By the way, I printed the above image and it does give a satisfactory 8"x12" print, despite what I believe is a slight bit of camera shake (see the sharpened 1:1 crop at extreme right). Memo to self: With this lens ALWAYS use ISO 400 or higher.

Below next is a check as to how "macro" can one go. Actually pretty close for such an all-purpose glass beast :-) Taken at 300mm, focus set at closest possible and manually moving in and out till the focus indicator lights up, ISO 400, f/16, 1/500th sec:

I recently spent a few days at the beach and passed the time trying to take photos of the sea birds. After more than a hundred attempts I can tell you that I have a new-born respect for people who succeed with great bird photos in the wild. It IS difficult! You never seem able to get close to them, always scared. And when they fly off the action is hectic! Nevertheless this Tamron is light and very easy to handhold. Below is one of my more successful attempts @ 300mm, ISO 400, f/11, 1/750:

Finally, remembering that the long end of this zoom is quite long, let's push things and shoot something that is really, really far. How about Jupiter at some 600 million km away? That should be far enough. A bit of extra care is required. First, camera has to be on a tripod (all above were handheld), zoom set at 300mm, ISO 1600, aperture wide open at f/6.3, 1/4 sec exposure, cable release, mirror pre-release. But, believe it or not, autofocus! Got a couple of reasonable images, resized them up a factor of four, composited them into one, downsized a factor of two, sharpened, et voila!

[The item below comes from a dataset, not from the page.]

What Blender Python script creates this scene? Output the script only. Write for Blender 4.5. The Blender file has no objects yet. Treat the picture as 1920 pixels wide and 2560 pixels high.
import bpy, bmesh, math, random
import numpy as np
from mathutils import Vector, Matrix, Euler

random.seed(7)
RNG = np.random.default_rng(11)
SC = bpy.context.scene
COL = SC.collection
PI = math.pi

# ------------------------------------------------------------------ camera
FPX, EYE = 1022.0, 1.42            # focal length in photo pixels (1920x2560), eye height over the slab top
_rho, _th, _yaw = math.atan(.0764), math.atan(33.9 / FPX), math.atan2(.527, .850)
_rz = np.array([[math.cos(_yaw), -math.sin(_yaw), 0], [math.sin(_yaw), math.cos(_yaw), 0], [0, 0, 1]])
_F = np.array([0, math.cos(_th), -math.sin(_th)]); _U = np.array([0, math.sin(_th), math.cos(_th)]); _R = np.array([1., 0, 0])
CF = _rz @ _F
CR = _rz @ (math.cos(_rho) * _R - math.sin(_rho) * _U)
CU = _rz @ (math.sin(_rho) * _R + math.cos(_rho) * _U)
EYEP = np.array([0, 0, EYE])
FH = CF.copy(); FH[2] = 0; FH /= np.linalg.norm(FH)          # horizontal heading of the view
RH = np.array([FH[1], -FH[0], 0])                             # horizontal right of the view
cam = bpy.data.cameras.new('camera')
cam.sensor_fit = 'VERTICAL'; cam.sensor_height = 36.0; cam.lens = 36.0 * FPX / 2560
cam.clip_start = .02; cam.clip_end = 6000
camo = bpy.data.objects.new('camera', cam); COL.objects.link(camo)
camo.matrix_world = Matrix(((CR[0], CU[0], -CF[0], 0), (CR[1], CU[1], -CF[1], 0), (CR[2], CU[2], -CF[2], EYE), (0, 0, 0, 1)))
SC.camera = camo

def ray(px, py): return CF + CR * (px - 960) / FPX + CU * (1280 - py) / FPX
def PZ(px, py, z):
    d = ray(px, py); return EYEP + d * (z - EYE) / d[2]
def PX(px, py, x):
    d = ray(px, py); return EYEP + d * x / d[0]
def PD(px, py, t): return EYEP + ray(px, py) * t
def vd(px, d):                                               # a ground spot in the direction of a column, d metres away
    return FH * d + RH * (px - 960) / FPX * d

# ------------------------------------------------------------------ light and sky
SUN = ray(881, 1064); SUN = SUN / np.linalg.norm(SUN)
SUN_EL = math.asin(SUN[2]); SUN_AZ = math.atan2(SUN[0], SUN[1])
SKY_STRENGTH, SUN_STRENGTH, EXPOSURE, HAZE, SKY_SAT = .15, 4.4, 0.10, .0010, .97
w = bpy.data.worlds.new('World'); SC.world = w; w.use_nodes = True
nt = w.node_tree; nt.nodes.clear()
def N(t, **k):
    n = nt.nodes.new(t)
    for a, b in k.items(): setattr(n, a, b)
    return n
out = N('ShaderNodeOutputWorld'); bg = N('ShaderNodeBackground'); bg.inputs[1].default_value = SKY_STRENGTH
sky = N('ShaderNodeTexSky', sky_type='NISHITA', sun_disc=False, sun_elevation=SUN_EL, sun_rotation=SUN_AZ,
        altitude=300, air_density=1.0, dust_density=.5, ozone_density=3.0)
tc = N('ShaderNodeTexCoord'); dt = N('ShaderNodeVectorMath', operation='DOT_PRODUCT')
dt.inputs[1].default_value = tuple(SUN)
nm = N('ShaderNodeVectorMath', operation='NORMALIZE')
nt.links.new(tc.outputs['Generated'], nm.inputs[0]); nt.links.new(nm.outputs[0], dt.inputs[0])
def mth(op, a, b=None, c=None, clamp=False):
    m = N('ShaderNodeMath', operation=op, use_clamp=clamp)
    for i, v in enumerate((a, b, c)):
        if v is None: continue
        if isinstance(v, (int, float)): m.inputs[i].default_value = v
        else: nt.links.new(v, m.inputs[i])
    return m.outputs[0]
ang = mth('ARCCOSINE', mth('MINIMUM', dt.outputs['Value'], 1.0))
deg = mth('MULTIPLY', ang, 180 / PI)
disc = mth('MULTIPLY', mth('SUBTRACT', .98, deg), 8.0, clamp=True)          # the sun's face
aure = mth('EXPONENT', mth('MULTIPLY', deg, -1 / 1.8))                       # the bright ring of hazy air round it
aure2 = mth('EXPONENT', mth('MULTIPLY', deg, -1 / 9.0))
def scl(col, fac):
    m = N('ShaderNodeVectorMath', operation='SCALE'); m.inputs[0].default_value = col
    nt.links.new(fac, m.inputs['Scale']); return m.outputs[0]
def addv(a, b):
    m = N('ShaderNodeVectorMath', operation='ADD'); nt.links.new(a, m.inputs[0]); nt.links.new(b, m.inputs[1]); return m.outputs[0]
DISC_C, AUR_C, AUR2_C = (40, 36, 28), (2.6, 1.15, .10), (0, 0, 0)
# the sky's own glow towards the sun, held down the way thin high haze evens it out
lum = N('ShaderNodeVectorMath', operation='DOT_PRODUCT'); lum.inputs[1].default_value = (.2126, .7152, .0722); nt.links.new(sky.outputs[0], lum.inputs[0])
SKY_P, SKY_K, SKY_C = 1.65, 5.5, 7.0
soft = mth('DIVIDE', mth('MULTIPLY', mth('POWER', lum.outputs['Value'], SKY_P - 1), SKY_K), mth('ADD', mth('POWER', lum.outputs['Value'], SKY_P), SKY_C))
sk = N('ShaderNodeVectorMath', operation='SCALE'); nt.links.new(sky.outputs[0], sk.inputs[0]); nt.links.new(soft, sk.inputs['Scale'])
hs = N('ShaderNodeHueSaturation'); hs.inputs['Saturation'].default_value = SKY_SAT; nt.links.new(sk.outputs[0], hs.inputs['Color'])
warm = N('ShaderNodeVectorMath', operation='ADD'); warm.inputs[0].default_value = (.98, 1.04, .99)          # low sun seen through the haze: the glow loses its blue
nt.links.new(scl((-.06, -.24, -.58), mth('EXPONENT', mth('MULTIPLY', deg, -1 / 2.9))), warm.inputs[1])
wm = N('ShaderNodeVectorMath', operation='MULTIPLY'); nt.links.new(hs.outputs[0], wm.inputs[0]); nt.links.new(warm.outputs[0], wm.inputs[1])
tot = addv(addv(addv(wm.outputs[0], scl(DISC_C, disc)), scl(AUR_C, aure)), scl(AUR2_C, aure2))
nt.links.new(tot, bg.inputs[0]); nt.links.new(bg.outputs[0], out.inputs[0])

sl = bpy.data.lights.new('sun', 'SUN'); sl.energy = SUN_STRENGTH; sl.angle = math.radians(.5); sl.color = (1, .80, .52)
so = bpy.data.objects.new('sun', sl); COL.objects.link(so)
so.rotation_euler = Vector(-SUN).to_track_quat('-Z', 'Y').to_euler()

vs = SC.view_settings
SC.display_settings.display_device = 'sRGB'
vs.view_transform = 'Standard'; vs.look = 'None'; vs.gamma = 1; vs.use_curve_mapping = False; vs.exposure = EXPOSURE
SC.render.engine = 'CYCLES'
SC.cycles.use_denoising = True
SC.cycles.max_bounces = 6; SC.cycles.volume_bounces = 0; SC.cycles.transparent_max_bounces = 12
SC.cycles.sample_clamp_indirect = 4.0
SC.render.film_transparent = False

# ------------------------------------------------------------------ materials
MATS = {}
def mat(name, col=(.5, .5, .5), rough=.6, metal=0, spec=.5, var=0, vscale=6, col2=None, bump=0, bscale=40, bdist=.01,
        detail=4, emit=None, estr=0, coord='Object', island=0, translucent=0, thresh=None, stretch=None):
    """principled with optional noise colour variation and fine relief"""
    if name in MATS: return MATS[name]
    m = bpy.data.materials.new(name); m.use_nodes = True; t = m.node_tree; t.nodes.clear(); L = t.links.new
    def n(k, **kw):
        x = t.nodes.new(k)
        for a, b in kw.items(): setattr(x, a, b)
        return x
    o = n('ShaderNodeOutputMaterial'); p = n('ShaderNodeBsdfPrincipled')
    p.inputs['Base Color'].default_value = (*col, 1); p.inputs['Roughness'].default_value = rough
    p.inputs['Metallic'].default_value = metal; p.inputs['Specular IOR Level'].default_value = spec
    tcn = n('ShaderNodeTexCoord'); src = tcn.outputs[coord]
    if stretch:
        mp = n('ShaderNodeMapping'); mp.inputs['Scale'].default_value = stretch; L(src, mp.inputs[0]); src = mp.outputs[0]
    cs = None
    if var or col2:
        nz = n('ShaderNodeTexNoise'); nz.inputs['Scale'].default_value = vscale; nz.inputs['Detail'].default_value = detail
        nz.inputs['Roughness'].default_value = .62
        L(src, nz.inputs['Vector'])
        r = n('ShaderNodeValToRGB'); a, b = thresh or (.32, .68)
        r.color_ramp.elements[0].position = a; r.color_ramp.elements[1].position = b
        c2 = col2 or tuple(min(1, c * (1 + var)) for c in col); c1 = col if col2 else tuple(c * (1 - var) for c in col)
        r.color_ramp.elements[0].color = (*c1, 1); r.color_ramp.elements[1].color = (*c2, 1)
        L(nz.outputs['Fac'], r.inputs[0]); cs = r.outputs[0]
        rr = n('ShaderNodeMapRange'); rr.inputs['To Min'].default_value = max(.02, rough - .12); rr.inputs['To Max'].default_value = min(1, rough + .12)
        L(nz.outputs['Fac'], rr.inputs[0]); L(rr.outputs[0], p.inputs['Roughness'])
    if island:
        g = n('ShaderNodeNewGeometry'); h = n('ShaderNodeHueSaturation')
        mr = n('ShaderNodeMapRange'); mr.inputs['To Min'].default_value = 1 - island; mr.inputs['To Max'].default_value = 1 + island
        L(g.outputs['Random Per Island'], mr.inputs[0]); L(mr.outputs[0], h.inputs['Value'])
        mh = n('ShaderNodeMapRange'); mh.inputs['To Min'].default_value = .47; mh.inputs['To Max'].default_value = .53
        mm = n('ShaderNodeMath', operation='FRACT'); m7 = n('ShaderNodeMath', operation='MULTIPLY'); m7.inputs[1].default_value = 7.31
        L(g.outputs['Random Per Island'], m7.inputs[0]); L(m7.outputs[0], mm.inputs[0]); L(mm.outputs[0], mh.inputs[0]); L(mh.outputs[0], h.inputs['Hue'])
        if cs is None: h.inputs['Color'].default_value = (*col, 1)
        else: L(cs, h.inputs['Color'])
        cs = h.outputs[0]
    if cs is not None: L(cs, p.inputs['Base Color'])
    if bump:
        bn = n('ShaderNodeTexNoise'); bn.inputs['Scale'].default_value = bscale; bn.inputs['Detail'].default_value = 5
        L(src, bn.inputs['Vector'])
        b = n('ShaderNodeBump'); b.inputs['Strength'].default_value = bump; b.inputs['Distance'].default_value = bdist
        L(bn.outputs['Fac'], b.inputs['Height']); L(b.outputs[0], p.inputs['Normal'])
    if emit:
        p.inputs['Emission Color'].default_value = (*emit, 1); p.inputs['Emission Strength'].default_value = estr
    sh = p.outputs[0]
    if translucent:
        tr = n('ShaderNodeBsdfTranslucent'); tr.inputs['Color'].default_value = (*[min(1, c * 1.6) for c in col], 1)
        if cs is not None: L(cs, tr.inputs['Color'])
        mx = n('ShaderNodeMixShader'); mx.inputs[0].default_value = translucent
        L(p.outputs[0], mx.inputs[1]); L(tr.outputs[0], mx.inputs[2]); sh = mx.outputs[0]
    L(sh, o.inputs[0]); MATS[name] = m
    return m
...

Crop off the full frame, magnified 200% Chart from The Sky astro software

Note that Ganymede is buried in the bright glare of Jupiter itself. The Sky software calculates the positions of the moons for any given date/time. Not bad for a $350 zoom, eh?

So, to conclude? It's a fine weather lens, for use at ISO 400. Because the long end is (in 35mm terms) almost a 500mm equivalent, and the lens is VERY convenient to handhold, it is very easy to blame the lens for soft results, when often the cause is camera shake. Those 15 elements that constitute this lens do generate a lot of flare. Temptation is to leave it alone on people photos; slight, soft glow in the shadow areas, but with other subjects it can look like an objectional haze. Most of the time this haze can be processed out by playing with contrast (simply shifting the black point of the histogram a little can achieve a lot). If used wide open you can still get reasonable 5"x7" prints, or very sharp 4"x6" prints, stopped down it is possible to get quite satisfactory 8"x12" prints. If you want to go larger, you really ought to use prime (non-zoom) lenses. For indoor use and for critical work you can always supplement the Tamron with the very sharp Canon EF 50mm f/1.8 at around $85.